The UK has always been a global foreign policy player – being in the EU never stopped it from deciding where it wanted to focus its diplomatic efforts, build up bilateral relations, or cooperate on security or intelligence matters. Britain took part in EU dialogues with third countries, but was also free to develop its own bilateral relationships with those countries.

The much-heralded AUKUS submarine deal – between the UK, the US and Australia, announced last September – could have gone ahead whether Britain was in or out of the EU. In fact, we were always free to go further and more ambitiously beyond the EU position. 

Unfortunately, so extreme has government anathema to the EU now become that it has also deprioritised establishing new foreign policy coordination mechanisms with the EU to replicate the ones we have left. 

In a foreign policy speech at Chatham House last year, Foreign Secretary Liz Truss could barely even bring herself to mention the EU by name. At present, consultation with our former EU partners, which used to be automatic and extensive is ad hoc, issue by issue, and reliant on their goodwill. It requires British diplomats to work twice as hard to access the same knowledge and the same contacts which we used to have for free.

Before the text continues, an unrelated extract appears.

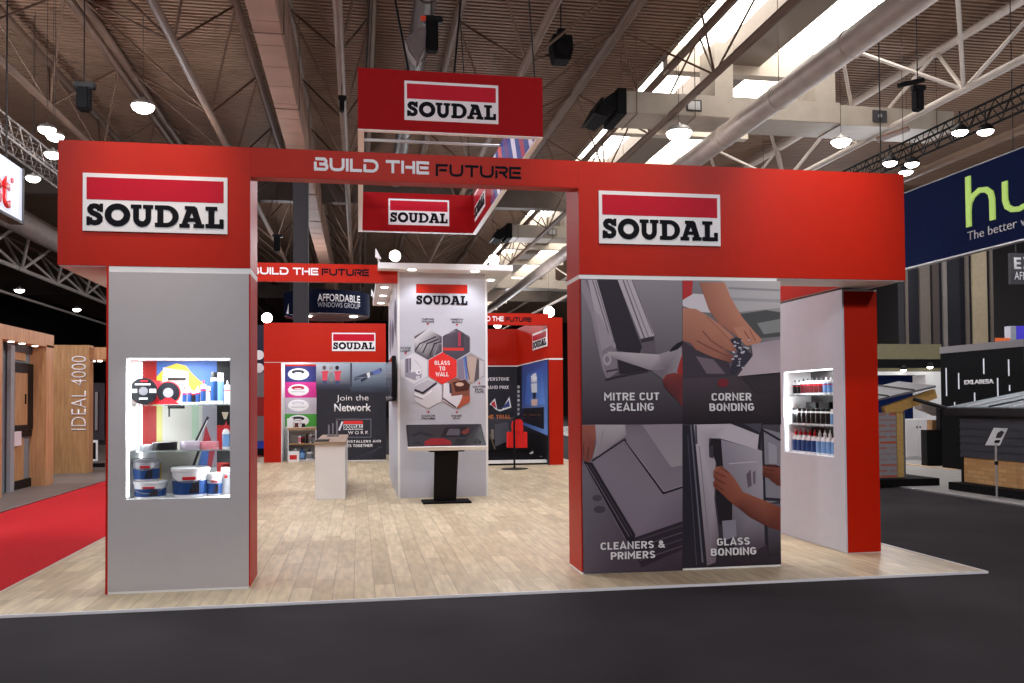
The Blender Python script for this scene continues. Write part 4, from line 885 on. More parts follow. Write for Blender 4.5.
# ================================================================== BACK LEFT WALL
YBk = 26.
FB = Face('y', YBk)
t = thing('fascia_box', 'far left red fascia with a small logo board behind the counter', 'fascia', (-.9, 26.3, 2.88), 'red fascia blocks of the stand')
box(-2.68, .78, YBk, YBk+1.2, 2.88, 4.01).build('fascia_board', RED, t)
box(-2.67, .78, YBk+.01, YBk+1.19, 2.862, 2.88).build('soffit', WHITE, t)
logo_px(FB, 332, 351, 375.4, 333, t)
t = thing('red_pillar', 'narrow red pillar with a lit white side at far left', 'pillar', (-2.4, 26.3, 0))
box(-2.68, -2.2, YBk+.01, YBk+1.2, 0, 2.86).build('pillar_body', RED, t); box(-2.2, -2.185, YBk+.02, YBk+1.19, 0, 2.86).build('white_side', BRIGHT, t)
tag_w = thing('graphic_wall', 'dark wall inviting people to join the network behind the counter', 'graphic wall', (-.2, 26.1, 0))
gx0, gx1 = on_y(316.5, 400, YBk).x, on_y(386, 400, YBk).x
box(gx0, gx1, YBk+.02, YBk+.1, .03, 2.858).build('wall_board', CHAR, tag_w); box(gx0, gx1, YBk+.03, YBk+.1, 0, .03).build('skirting', LETW, tag_w)
FG = Face('y', YBk+.02)
A = Art(FG, (310, 330, 10.19), 1.3)
A.add([(62,335),(412,335),(412,560),(62,560)], [(186,194,206),(150,166,182),(58,62,76),(60,62,78)]).add([(424,335),(785,335),(785,590),(424,590)], [(150,166,182),(140,156,172),(50,56,70),(60,70,86)])
A.rect(410,340,428,590,(56,58,72)).add([(62,560),(412,560),(412,610),(62,610)], [(58,62,76),(58,62,76),(40,40,52),(40,40,52)]).add([(412,588),(785,588),(785,640),(412,640)], [(60,70,86),(50,56,70),(40,40,52),(40,40,52)])
for cx_ in (150, 280): A.add([(cx_-28,420),(cx_+30,415),(cx_+45,430),(cx_+30,440),(cx_+25,515),(cx_-22,515),(cx_-26,440),(cx_-38,430)], (196,66,84)).ell(cx_-4,385,20,22,(90,80,84) if cx_ < 200 else (40,34,38)).rect(cx_-20,515,cx_+20,560,(60,70,104))
A.add([(200,430),(232,430),(235,520),(198,520)], (120,130,130)).ell(215,388,18,18,(150,140,140))
A.line([(450,500),(560,460),(640,440),(730,400)], 34, (62,66,88)).line([(520,520),(600,470)], 26, (40,42,60)).line([(640,440),(720,415)], 40, (86,100,160)).line([(440,490),(740,470)], 5, (120,140,150)).add([(575,440),(610,430),(612,480),(590,490)], (200,200,206))
A.build('photo_strip', tag_w, 'strip of two photos of people and a racing car')
text_px('Join the', FG, 336.5, 402.5, 368.5, 394.8, 'words', LETW, tag_w, bold=-.005)
text_px('Network', FG, 334.3, 411.5, 371, 403.5, 'words', LETW, tag_w, bold=.02)
text_px('WORK', FG, 348, 434.3, 368.5, 430.8, 'words', LETW, tag_w, bold=.01, spacing=1.6)
din_px('INSTALLERS AND', FG, 346.5, 443, 381, 439.5, 'words', LETW, tag_w)
din_px('TS TOGETHER', FG, 347, 447.3, 372.5, 444, 'words', LETW, tag_w)
A = Art(FG, (310, 395, 6.21), 1.3); A.rect(208,160,328,180,(200,50,46)).rect(208,183,328,216,(214,214,220)).line([(160,150),(378,150),(378,262),(160,262)],3,(120,120,134)).line([(180,220),(202,165)],12,(200,200,210))
for i in range(4): A.line([(360-i*40,405),(430+i*8,320)], 2, (66,66,80))
A.build('network_emblem', tag_w, 'network emblem with a red bar')
a, w, h = FG.boxpx(343.8, 429.4, 362.5, 424.8); letters(slab_word(), FG, a, w, h, 'emblem_lettering', BLACK, tag_w, lift=.006)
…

More’s the pity therefore that, after years of downsizing British embassies in EU capitals, the Foreign, Commonwealth and Development Office is now facing even further cuts to its budget and staff. 


Blinding Exceptionalism

The entire argument around Global Britain is based on a misguided sense of our own importance. 

Far from detracting from the UK’s foreign policy influence, its membership of the EU used to multiply our reach and effectiveness.

Tory hawks and right-wing British media outlets may enjoy their current wallowing in self righteousness, as they froth about Germany’s so-called ‘appeasement’ of Russia, and the alleged feebleness of the EU as whole. They may complacently pat themselves on the back over the UK’s sterner stance on Ukraine and herald this as a benefit of Brexit. The current crisis provides them with the perfect narrative of plucky Britain showing leadership, drawing on glorious Churchillian imagery. 

But I do not believe that the world buys it.  

I believe that friends and foes alike see a lonelier picture, of an embattled Prime Minister trying to distract from problems at home by posturing on the world stage. The Ukrainians may welcome the strong support the British Government is currently giving them; the US may be glad of an ally.

But does Boris Johnson really add much to their efforts? Does he carry any other countries with him? Will his visit to Ukraine significantly shape and inform the position of others? Will his grandstanding make substantive difference to the calculations of Russia? And, most worrying of all, is it motivated by genuine conviction, or by domestic expediency?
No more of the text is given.